Fairy Folktale Diorama

Fairy Folktale Diorama lesson plan

Tell fairy tales and folktales again and again with these dioramas. Even tall tales seem almost real with these miniature settings and characters!

  • 1.

    Read folk and fairy tales in picture books. Try to find stories from several cultures and times. Look closely at pictures and listen to the words to find out all about the setting. Talk with classmates about the characters, their appearances, and the way they talk and act.

  • 2.

    Build dioramas with recycled items to retell a story's setting and characters. Here's one way to create a diorama in a recycled box. Use your own imagination to build yours.

  • 3.

    Use Crayola® Scissors to cut paper to fit in the back of the box.

  • 4.

    Cover your art area with newspaper. Make a wet watercolor backdrop by brushing clear water over paper with a Crayola Watercolor Brush. Brush Crayola Washable Watercolors on the wet paper. Swirl and blend colors in your wash. Air dry flat.

  • 5.

    Spread Crayola School Glue on the back of your diorama box. Attach the watercolor backdrop.

  • 6.

    Shape miniature story characters from Crayola Model Magic. Create your own colors by kneading color from Crayola Washable Markers into white Model Magic. Sculpt each character to show personalities.

  • 7.

    Use craft items to decorate your characters. For example, embed feathers for wings and beads for buttons in your damp figures. Add fairy sparkles with Crayola® Glitter Glue. Air dry at least overnight.

  • 8.

    Combine Model Magic with chenille stems, plastic bottle caps, and small boxes to make furniture, buildings or other objects in your story's setting. Air dry overnight.

  • 9.

    Arrange everything in the box.

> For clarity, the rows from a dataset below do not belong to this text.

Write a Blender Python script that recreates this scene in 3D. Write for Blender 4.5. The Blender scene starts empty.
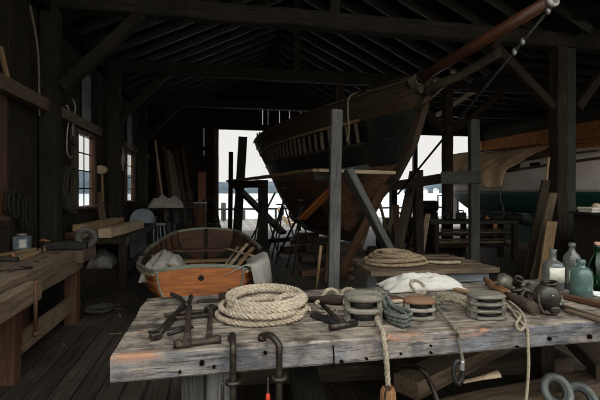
SKY_ZEN, SKY_BACK, EXPO = 3.1, .7, 0.0
import bpy, bmesh, math, random
from mathutils import Vector, Matrix, Quaternion, noise
random.seed(7)
R = random.Random(11)
SC = bpy.context.scene
COL = SC.collection
PI = math.pi
V = Vector

# ---------------------------------------------------------------- camera frame
F = 420.0; EYE = 1.5; TH = math.radians(11.4); CS = math.cos(TH); SN = math.sin(TH)
def _w(x, y, z): return V((CS*x + SN*y, -SN*x + CS*y, z))
def at(px, py, d): return _w((px-300)/F*d, d, EYE-(py-190)/F*d)            # at a distance
def on(px, py, z): d = F*(EYE-z)/(py-190.0); return _w((px-300)/F*d, d, z)    # on a level
def on_v(px, py, v):
    k = (px-300)/F; d = v/(CS-SN*k); return at(px, py, d)
def on_u(px, py, u):
    k = (px-300)/F; d = u/(CS*k+SN); return at(px, py, d)

# ---------------------------------------------------------------- materials
def lin(c):
    return tuple(((x/255/12.92) if x/255 <= .04045 else ((x/255+.055)/1.055)**2.4) for x in c)
def rgba(c): return (*lin(c), 1)
_M = {}
def _new(name):
    m = bpy.data.materials.new(name); m.use_nodes = True
    nt = m.node_tree; b = nt.nodes['Principled BSDF']
    return m, nt, b
def _n(nt, t, **kw):
    n = nt.nodes.new(t)
    for k, v in kw.items():
        if k in n.inputs: n.inputs[k].default_value = v
        else: setattr(n, k, v)
    return n
def _ramp(nt, fac, stops):
    r = nt.nodes.new('ShaderNodeValToRGB'); e = r.color_ramp.elements
    while len(e) < len(stops): e.new(.5)
    for i, (p, c) in enumerate(stops):
        e[i].position = p; e[i].color = c if len(c) == 4 else (*c, 1)
    nt.links.new(fac, r.inputs[0]); return r.outputs[0]
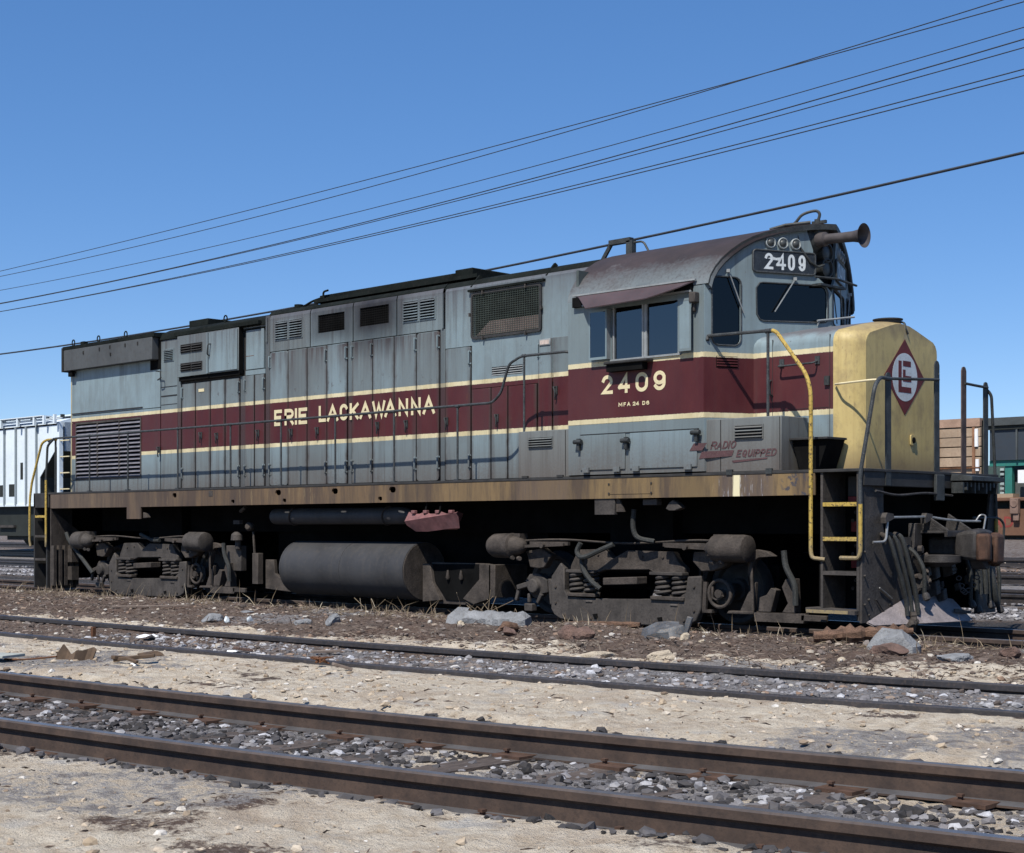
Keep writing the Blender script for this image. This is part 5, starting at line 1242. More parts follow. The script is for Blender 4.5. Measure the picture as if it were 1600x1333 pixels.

Glue in place if you want the display to be permanent. Cover the box opening with cellophane if you wish. Glue in place. Air dry.

  • 10.

    Use Fairy Folktale Dioramas to retell your original story. Or make up your own new tales. Add your own plot twists and turns to familiar stories. Share your stories with classmates.

Standards

  • LA: Determine a theme or central idea of a text and analyze its development over the course of the text, including its relationship to the characters, setting, and plot; provide an objective summary of the text.
  • LA: Write narratives to develop real or imagined experiences or events using effective technique, relevant descriptive details, an dwell-structured event sequences.
  • LA: Produce clear and coherent writing in which the development, organization, and style are appropriate to task, purpose, and audience.
  • LA: Engage effectively in a range of collaborative discussions with diverse partners on grade level topics, texts, and issues, building on others' ideas and expressing their own clearly.
  • SS: Describe ways in which language, stories, folktales, music, an d artistic creations serve as expressions of culture and influence behavior of people living in a particular culture.
  • VA: Intentionally take advantage of the qualities and characteristics of art media, techniques, and processes to enhance communication of experiences and ideas.
  • VA: Select and use the qualities of structures and functions of art to improve communication of ideas.

Adaptations

  • Collaborate with the school's librarian to secure a variety of folktales for this lesson.
  • Working in small groups, students use their folktale dioramas as inspiration to write original folktales with identifiable morals. Students use a classroom computer to audio-record the original folktale and save the audio file to a classroom computer, attaching it to a digital photograph of the original diorama. Classmates can listen to the original story as class time permits.
  • Using the dioramas as inspiration, student teams create a folktale book representing their original story. Each page of the written story is illustrated by members of the team. Provide a space in the classroom to display these folktale books.